What you will do -
Write out the opening lines of the data word for word, up to and including the line with "S.camera = camo", and leave every picture and every later line out.

Stored data -
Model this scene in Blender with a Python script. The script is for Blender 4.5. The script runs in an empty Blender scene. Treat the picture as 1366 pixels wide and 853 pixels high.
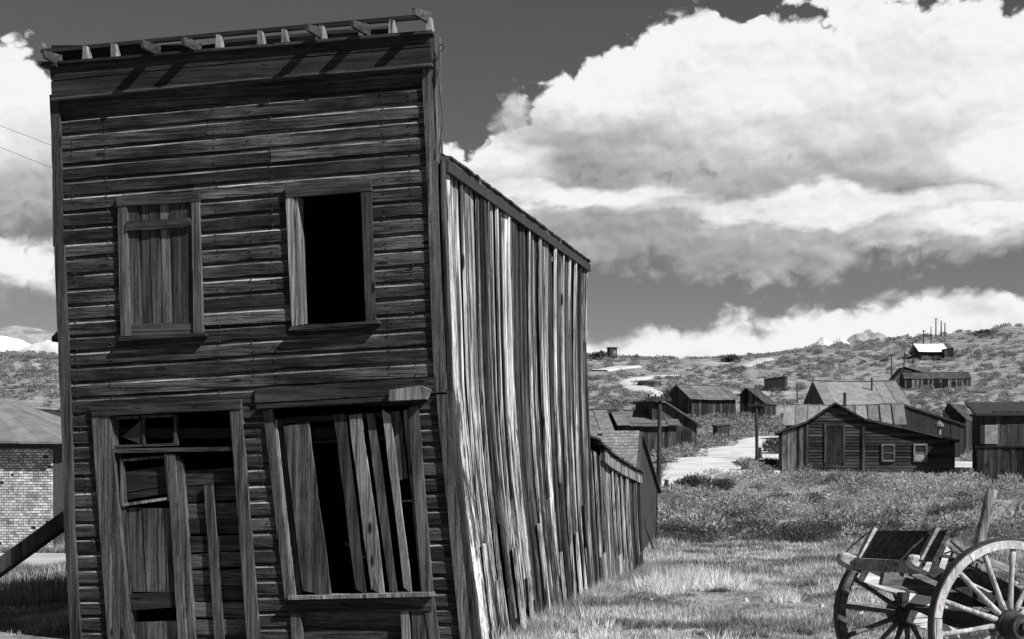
import bpy, math, random
import numpy as np
from mathutils import Vector, Matrix

random.seed(7)
RNG = np.random.RandomState(7)
S = bpy.context.scene
COL = S.collection

# ------------------------------------------------------------------ camera, sun, sky, exposure
F = 1850.0            # focal length in photo pixels (photo 1366 x 853)
HZ = 605.0            # photo row of the horizon
EYE = 1.8
cam = bpy.data.cameras.new('camera')
cam.sensor_width = 36.0
cam.lens = 36.0 * F / 1366.0
cam.shift_y = (HZ - 426.5) / 1366.0
cam.clip_end = 6000
camo = bpy.data.objects.new('camera', cam)
camo.location = (0, 0, EYE)
camo.rotation_euler = (math.radians(90), 0, 0)
COL.objects.link(camo)
S.camera = camo

THETA = math.atan((1140 - 683) / F)          # the facade is turned by this angle
CT, ST = math.cos(THETA), math.sin(THETA)
# direction to the sun: along the facade to the right, a little in front of it, high
SF, SN, SZ = 0.67, 0.30, 0.70
sun_dir = Vector((SF * CT - SN * ST, -SF * ST - SN * CT, SZ)).normalized()
SUN_EL = math.asin(sun_dir.z)
SUN_AZ = math.atan2(sun_dir.x, sun_dir.y)
sl = bpy.data.lights.new('sun', 'SUN')
sl.energy = 5.0
sl.angle = math.radians(0.5)
sl.color = (1.0, 0.985, 0.965)
so = bpy.data.objects.new('sun', sl)
so.rotation_euler = (-sun_dir).to_track_quat('-Z', 'Y').to_euler()
so.location = (30, -10, 40)
COL.objects.link(so)

S.view_settings.view_transform = 'Standard'
S.view_settings.look = 'None'
S.view_settings.exposure = 0.45
S.view_settings.gamma = 1.0
S.render.engine = 'CYCLES'
S.cycles.max_bounces = 4
S.cycles.diffuse_bounces = 2
S.cycles.glossy_bounces = 2
S.cycles.transparent_max_bounces = 4
S.cycles.caustics_reflective = False
S.cycles.caustics_refractive = False


class NT:
    """small helper to write node trees as expressions"""
    def __init__(self, tree):
        self.t = tree
        self.n = tree.nodes
        self.l = tree.links

    def new(self, typ, **kw):
        n = self.n.new(typ)
        for k, v in kw.items():
            setattr(n, k, v)
        return n

    def put(self, sock, v):
        if hasattr(v, 'links'):
            self.l.new(v, sock)
        else:
            sock.default_value = v

    def m(self, op, a, b=None, c=None, clamp=False):
        n = self.new('ShaderNodeMath', operation=op, use_clamp=clamp)
        self.put(n.inputs[0], a)
        if b is not None:
            self.put(n.inputs[1], b)
        if c is not None:
            self.put(n.inputs[2], c)
        return n.outputs[0]

    def vm(self, op, a, b=None):
        n = self.new('ShaderNodeVectorMath', operation=op)
        self.put(n.inputs[0], a)
        if b is not None:
            self.put(n.inputs[1], b)
        return n.outputs[0]

    def mr(self, v, a, b, c, d, smooth=False):
        n = self.new('ShaderNodeMapRange')
        if smooth:
            n.interpolation_type = 'SMOOTHSTEP'
        for i, x in enumerate((v, a, b, c, d)):
            self.put(n.inputs[i], x)
        return n.outputs[0]

    def noise(self, vec, scale, detail=4, rough=0.55, dist=0.0):
        n = self.new('ShaderNodeTexNoise')
        self.put(n.inputs['Vector'], vec)
        n.inputs['Scale'].default_value = scale
        n.inputs['Detail'].default_value = detail
        n.inputs['Roughness'].default_value = rough
        n.inputs['Distortion'].default_value = dist
        return n.outputs[0]

    def voro(self, vec, scale, feature='F1', detail=0.0, rand=1.0):
        n = self.new('ShaderNodeTexVoronoi')
        n.feature = feature
        self.put(n.inputs['Vector'], vec)
        n.inputs['Scale'].default_value = scale
        if 'Detail' in n.inputs:
            n.inputs['Detail'].default_value = detail
        n.inputs['Randomness'].default_value = rand
        return n.outputs[0]

    def xyz(self, x, y, z):
        n = self.new('ShaderNodeCombineXYZ')
        for i, v in enumerate((x, y, z)):
            self.put(n.inputs[i], v)
        return n.outputs[0]

    def sep(self, v):
        n = self.new('ShaderNodeSeparateXYZ')
        self.put(n.inputs[0], v)
        return n.outputs

    def mix(self, f, a, b):
        n = self.new('ShaderNodeMix', data_type='FLOAT')
        self.put(n.inputs[0], f)
        self.put(n.inputs[2], a)
        self.put(n.inputs[3], b)
        return n.outputs[0]

    def gray(self, v):
        return self.xyz(v, v, v)


def azel(u, v):
    k = (u - 683) / F
    az = math.atan(k)
    el = math.atan((HZ - v) / F * math.cos(az))
    return math.degrees(az), math.degrees(el)


def build_world():
    w = bpy.data.worlds.new('World')
    S.world = w
    w.use_nodes = True
    nt = NT(w.node_tree)
    nt.n.clear()
    out = nt.new('ShaderNodeOutputWorld')
    bg = nt.new('ShaderNodeBackground')
    bg.inputs['Strength'].default_value = 0.10
    nt.l.new(bg.outputs[0], out.inputs[0])
    sky = nt.new('ShaderNodeTexSky')
    sky.sky_type = 'NISHITA'
    sky.sun_disc = False
    sky.sun_elevation = SUN_EL
    sky.sun_rotation = SUN_AZ
    sky.altitude = 2500
    sky.dust_density = 3.0
    sep = nt.new('ShaderNodeSeparateColor')
    nt.l.new(sky.outputs[0], sep.inputs[0])
    # black and white film behind a red filter: the red channel of the sky
    red = sep.outputs[0]
    co = nt.new('ShaderNodeTexCoord')
    D = co.outputs['Generated']
    x, y, z = nt.sep(D)
    az = nt.m('MULTIPLY', nt.m('ARCTAN2', x, y), 57.29578)
    el = nt.m('MULTIPLY', nt.m('ARCSINE', nt.m('MAXIMUM', nt.m('MINIMUM', z, 1.0), -1.0)), 57.29578)
    P = nt.xyz(az, el, 0.0)

    # clouds: (photo u, v, radius in u, radius in v, weight)
    blobs = [
        (945, 125, 165, 105, 1), (1060, 130, 190, 108, 1), (1190, 112, 165, 112, 1), (1350, 125, 120, 108, 1), (1480, 160, 140, 120, 1),
        (850, 165, 145, 90, 1), (760, 195, 125, 78, 1), (680, 240, 115, 66, 1), (610, 275, 95, 58, 1),
        (800, 275, 260, 78, 1), (1010, 285, 380, 90, 1), (1270, 265, 320, 88, 1), (800, 325, 210, 48, 1),
        (1060, 335, 160, 46, 1), (1210, 305, 200, 50, 1), (620, 320, 150, 50, 1),
        (1150, 446, 230, 44, 1), (1350, 436, 260, 50, 1), (940, 470, 260, 36, 1), (1240, 490, 480, 60, 1), (780, 478, 220, 32, 1), (1170, 205, 260, 70, 1),
        (-20, 190, 118, 130, 1), (-60, 350, 190, 54, 1), (-150, 130, 130, 80, 1),
        (1075, 2, 60, 9, 1),
    ]

    def field_group():
        g = bpy.data.node_groups.new('cloud_density', 'ShaderNodeTree')
        g.interface.new_socket('P', in_out='INPUT', socket_type='NodeSocketVector')
        g.interface.new_socket('Density', in_out='OUTPUT', socket_type='NodeSocketFloat')
        g.interface.new_socket('Detail', in_out='OUTPUT', socket_type='NodeSocketFloat')
        q = NT(g)
        gi = q.new('NodeGroupInput')
        go = q.new('NodeGroupOutput')
        Pi = gi.outputs[0]
        px, py, _ = q.sep(Pi)
        acc = None
        for (u, v, ru, rv, wgt) in blobs:
            a, e = azel(u, v)
            ra = ru / F * 57.3
            re = rv / F * 57.3
            dx = q.m('MULTIPLY', q.m('SUBTRACT', px, a), 1 / ra)
            dy = q.m('MULTIPLY', q.m('SUBTRACT', py, e), 1 / re)
            r2 = q.m('ADD', q.m('MULTIPLY', dx, dx), q.m('MULTIPLY', dy, dy))
            f = q.m('MULTIPLY', q.m('SUBTRACT', 1.0, q.m('SQRT', r2)), min(ra, re) * wgt)   # about degrees inside
            acc = f if acc is None else q.m('SMOOTH_MAX', acc, f, 0.7)
        # beyond the frame the unseen clouds are thinned to cut the sky fill
        wide = q.noise(q.vm('MULTIPLY', Pi, (0.035, 0.06, 1.0)), 1.0, 3, 0.5)
        wide = q.m('MULTIPLY', q.m('SUBTRACT', wide, 0.64), 26.0)
        away = q.m('MAXIMUM', q.mr(q.m('ABSOLUTE', px), 21, 28, 0, 1), q.mr(py, 19, 26, 0, 1))
        acc = q.m('MAXIMUM', acc, q.mix(away, -8.0, wide))
        # cauliflower edges
        pv = q.vm('MULTIPLY', Pi, (1.0, 1.25, 1.0))
        wob = q.noise(pv, 0.8, 3, 0.5)
        pv2 = q.vm('ADD', pv, q.vm('MULTIPLY', q.xyz(wob, wob, 0.0), (1.2, 1.2, 0)))
        b1 = q.m('SUBTRACT', 0.42, q.voro(pv2, 0.5, 'SMOOTH_F1'))
        b2 = q.m('SUBTRACT', 0.42, q.voro(pv2, 1.35, 'F1'))
        b3 = q.m('SUBTRACT', 0.42, q.voro(pv2, 3.4, 'F1'))
        n1 = q.m('SUBTRACT', q.noise(pv2, 0.5, 7, 0.54), 0.5)
        s = q.m('ADD', q.m('MULTIPLY', b1, 1.3), q.m('MULTIPLY', b2, 0.75))
        s = q.m('ADD', s, q.m('MULTIPLY', b3, 0.32))
        s = q.m('ADD', s, q.m('MULTIPLY', n1, 2.2))
        s = q.m('MULTIPLY', s, q.mr(py, 3.5, 8.0, 0.35, 1.0))
        q.l.new(q.m('ADD', acc, s), go.inputs[0])
        soft = q.m('ADD', q.m('MULTIPLY', b1, 1.3), q.m('MULTIPLY', b2, 0.35))
        soft = q.m('ADD', soft, q.m('MULTIPLY', q.m('SUBTRACT', q.noise(pv2, 0.7, 5, 0.55), 0.5), 1.5))
        q.l.new(soft, go.inputs[1])
        return g

    g = field_group()

    def dens(vec):
        n = nt.new('ShaderNodeGroup')
        n.node_tree = g
        nt.put(n.inputs[0], vec)
        return n.outputs[0], n.outputs[1]
    d0, s0 = dens(P)
    d1, s1 = dens(nt.vm('ADD', P, (0.16, 0.26, 0)))
    # light: thickness towards the sun, thinner is brighter
    diff = nt.m('SUBTRACT', s0, s1)
    edge = nt.mr(d0, 0.0, 1.6, 1.0, 0.0, True)
    # large-scale light and shade: tops white, bases grey
    tops = [(1050, 85, 300, 88), (1240, 80, 220, 100), (-20, 120, 120, 90), (1330, 446, 440, 50), (980, 466, 330, 36),
            (640, 215, 90, 38), (810, 120, 110, 40), (1370, 180, 100, 70), (760, 262, 150, 14), (1130, 272, 230, 16), (1330, 290, 120, 18), (-30, 345, 120, 22)]
    tacc = None
    twist = nt.m('MULTIPLY', nt.m('SUBTRACT', nt.noise(nt.vm('MULTIPLY', P, (0.25, 0.5, 1.0)), 1.0, 4, 0.55), 0.5), 3.4)
    px, py = nt.m('ADD', az, twist), nt.m('ADD', el, twist)
    for (u, v, ru, rv) in tops:
        a, e = azel(u, v)
        dx = nt.m('MULTIPLY', nt.m('SUBTRACT', px, a), F / 57.3 / ru)
        dy = nt.m('MULTIPLY', nt.m('SUBTRACT', py, e), F / 57.3 / rv)
        r = nt.m('SQRT', nt.m('ADD', nt.m('MULTIPLY', dx, dx), nt.m('MULTIPLY', dy, dy)))
        tacc = nt.m('SUBTRACT', 1.25, r) if tacc is None else nt.m('SMOOTH_MAX', tacc, nt.m('SUBTRACT', 1.25, r), 0.3)
    soften = nt.m('ADD', nt.mr(tacc, -0.6, 0.4, 1.3, 0.30), nt.mr(el, 3.0, 7.0, 0.5, 0.0))
    mask = nt.mr(d0, -0.12, soften, 0, 1, True)
    lay = nt.noise(nt.vm('MULTIPLY', P, (0.10, 0.48, 1.0)), 1.0, 4, 0.5)
    fine = nt.noise(P, 0.40, 3, 0.45)
    base = nt.m('ADD', 0.25, nt.m('MULTIPLY', nt.m('SUBTRACT', lay, 0.5), 0.8))
    base = nt.m('ADD', base, nt.m('MULTIPLY', nt.m('SUBTRACT', fine, 0.5), 0.15))
    base = nt.m('ADD', base, nt.m('MULTIPLY', nt.mr(tacc, -0.30, 0.75, 0, 1, True), 0.72))
    base = nt.m('ADD', base, nt.m('MULTIPLY', diff, 0.30))
    base = nt.m('ADD', base, nt.m('MULTIPLY', edge, 0.20))
    shade = nt.mr(base, 0.0, 1.0, 0.16, 0.67)
    cloud = nt.m('MULTIPLY', shade, 10.0)       # the background strength is 0.1
    blue = nt.m('MULTIPLY', red, 0.52)      # deep red filter
    c = nt.mix(mask, blue, cloud)
    nt.l.new(nt.gray(c), bg.inputs['Color'])
    w.cycles.sampling_method = 'MANUAL'
    w.cycles.sample_map_resolution = 512
    return bg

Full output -
Model this scene in Blender with a Python script. The script is for Blender 4.5. The script runs in an empty Blender scene. Treat the picture as 1366 pixels wide and 853 pixels high.
import bpy, math, random
import numpy as np
from mathutils import Vector, Matrix

random.seed(7)
RNG = np.random.RandomState(7)
S = bpy.context.scene
COL = S.collection

# ------------------------------------------------------------------ camera, sun, sky, exposure
F = 1850.0            # focal length in photo pixels (photo 1366 x 853)
HZ = 605.0            # photo row of the horizon
EYE = 1.8
cam = bpy.data.cameras.new('camera')
cam.sensor_width = 36.0
cam.lens = 36.0 * F / 1366.0
cam.shift_y = (HZ - 426.5) / 1366.0
cam.clip_end = 6000
camo = bpy.data.objects.new('camera', cam)
camo.location = (0, 0, EYE)
camo.rotation_euler = (math.radians(90), 0, 0)
COL.objects.link(camo)
S.camera = camo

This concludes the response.